• Objective: Line by line, reproduce exactly the beginning of the listing below, ending with the line that contains "return np.array(out)" and adding nothing.

▬▬▬

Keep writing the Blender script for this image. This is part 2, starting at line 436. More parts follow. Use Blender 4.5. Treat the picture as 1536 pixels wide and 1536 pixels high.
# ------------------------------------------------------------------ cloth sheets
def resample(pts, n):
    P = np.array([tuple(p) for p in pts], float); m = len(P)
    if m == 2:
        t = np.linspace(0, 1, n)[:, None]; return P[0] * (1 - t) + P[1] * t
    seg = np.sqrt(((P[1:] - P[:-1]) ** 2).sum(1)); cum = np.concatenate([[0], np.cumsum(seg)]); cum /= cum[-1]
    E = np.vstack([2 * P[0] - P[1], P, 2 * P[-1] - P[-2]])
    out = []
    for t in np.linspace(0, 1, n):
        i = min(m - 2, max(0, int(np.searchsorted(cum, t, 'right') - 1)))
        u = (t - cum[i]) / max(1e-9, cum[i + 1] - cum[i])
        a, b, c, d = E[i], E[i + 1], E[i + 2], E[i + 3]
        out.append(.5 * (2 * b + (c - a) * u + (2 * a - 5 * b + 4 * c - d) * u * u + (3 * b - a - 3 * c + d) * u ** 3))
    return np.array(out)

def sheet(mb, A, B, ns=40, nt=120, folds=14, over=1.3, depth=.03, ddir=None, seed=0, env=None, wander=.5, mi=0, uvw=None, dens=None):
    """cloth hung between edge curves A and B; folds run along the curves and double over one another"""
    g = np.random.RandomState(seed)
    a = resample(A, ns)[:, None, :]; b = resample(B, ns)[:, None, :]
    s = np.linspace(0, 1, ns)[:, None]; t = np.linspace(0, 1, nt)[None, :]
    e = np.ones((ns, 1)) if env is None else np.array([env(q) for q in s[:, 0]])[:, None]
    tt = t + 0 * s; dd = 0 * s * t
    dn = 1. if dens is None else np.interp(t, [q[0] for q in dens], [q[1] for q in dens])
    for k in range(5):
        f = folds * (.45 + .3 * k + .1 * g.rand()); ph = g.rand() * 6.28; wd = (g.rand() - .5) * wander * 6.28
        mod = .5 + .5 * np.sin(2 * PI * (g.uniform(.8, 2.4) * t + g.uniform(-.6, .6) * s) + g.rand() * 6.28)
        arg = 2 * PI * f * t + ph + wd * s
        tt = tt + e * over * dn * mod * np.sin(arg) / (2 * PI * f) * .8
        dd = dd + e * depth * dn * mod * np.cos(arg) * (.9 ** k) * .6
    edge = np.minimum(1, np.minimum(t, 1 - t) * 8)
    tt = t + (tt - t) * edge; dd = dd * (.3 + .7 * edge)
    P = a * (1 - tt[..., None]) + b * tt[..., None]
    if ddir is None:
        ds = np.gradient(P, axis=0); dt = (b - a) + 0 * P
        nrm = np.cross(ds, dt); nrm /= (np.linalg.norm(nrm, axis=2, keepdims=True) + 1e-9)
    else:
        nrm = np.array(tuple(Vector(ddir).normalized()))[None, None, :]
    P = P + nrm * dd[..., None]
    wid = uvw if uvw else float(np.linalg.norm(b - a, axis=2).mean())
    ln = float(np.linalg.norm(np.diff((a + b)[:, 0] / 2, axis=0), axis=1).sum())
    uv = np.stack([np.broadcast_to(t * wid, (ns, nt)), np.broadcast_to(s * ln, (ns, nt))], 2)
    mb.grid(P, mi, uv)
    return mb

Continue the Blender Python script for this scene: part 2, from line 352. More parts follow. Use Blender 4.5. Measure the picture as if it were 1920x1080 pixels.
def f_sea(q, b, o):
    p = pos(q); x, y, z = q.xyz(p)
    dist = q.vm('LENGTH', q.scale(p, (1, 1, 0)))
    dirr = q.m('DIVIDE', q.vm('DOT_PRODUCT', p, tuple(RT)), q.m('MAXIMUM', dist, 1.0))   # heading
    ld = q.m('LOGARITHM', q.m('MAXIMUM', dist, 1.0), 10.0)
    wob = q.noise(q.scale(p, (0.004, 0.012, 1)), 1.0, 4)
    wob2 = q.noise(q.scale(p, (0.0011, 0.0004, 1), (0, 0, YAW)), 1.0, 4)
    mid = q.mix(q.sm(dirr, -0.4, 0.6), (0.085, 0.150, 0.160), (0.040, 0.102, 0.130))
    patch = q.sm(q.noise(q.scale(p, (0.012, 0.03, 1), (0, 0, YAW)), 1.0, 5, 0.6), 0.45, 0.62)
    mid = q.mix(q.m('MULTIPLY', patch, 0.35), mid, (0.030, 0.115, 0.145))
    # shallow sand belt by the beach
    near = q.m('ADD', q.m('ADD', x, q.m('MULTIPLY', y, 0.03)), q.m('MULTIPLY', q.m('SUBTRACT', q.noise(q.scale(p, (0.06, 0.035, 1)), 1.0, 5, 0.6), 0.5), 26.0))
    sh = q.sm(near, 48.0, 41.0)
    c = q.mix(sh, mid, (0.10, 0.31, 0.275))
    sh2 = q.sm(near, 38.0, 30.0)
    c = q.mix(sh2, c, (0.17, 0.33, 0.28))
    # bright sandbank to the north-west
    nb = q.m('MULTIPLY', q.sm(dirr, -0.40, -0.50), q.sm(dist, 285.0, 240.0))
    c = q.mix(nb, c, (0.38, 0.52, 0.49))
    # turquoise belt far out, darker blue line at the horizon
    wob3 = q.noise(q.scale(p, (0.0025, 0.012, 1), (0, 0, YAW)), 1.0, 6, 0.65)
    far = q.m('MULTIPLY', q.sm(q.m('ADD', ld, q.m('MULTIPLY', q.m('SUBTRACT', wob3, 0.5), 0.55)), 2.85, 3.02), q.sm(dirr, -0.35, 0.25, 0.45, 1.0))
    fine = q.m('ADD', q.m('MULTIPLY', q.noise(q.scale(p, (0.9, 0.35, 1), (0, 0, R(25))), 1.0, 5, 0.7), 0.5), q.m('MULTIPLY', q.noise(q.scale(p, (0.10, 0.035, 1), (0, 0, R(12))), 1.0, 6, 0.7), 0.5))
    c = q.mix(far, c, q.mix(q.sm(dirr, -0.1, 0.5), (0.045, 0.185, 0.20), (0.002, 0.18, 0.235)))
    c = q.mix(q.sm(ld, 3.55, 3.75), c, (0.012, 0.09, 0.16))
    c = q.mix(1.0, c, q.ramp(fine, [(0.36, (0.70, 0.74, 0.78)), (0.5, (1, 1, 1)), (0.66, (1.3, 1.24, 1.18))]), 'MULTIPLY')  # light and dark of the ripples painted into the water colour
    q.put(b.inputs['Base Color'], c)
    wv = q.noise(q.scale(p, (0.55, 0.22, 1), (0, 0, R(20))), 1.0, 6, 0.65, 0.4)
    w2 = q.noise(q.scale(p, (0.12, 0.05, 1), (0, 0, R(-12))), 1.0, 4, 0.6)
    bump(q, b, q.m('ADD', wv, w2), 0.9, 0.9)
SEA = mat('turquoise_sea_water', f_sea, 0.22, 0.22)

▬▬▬

• Solution for this problem:
Keep writing the Blender script for this image. This is part 2, starting at line 436. More parts follow. Use Blender 4.5. Treat the picture as 1536 pixels wide and 1536 pixels high.
# ------------------------------------------------------------------ cloth sheets
def resample(pts, n):
    P = np.array([tuple(p) for p in pts], float); m = len(P)
    if m == 2:
        t = np.linspace(0, 1, n)[:, None]; return P[0] * (1 - t) + P[1] * t
    seg = np.sqrt(((P[1:] - P[:-1]) ** 2).sum(1)); cum = np.concatenate([[0], np.cumsum(seg)]); cum /= cum[-1]
    E = np.vstack([2 * P[0] - P[1], P, 2 * P[-1] - P[-2]])
    out = []
    for t in np.linspace(0, 1, n):
        i = min(m - 2, max(0, int(np.searchsorted(cum, t, 'right') - 1)))
        u = (t - cum[i]) / max(1e-9, cum[i + 1] - cum[i])
        a, b, c, d = E[i], E[i + 1], E[i + 2], E[i + 3]
        out.append(.5 * (2 * b + (c - a) * u + (2 * a - 5 * b + 4 * c - d) * u * u + (3 * b - a - 3 * c + d) * u ** 3))
    return np.array(out)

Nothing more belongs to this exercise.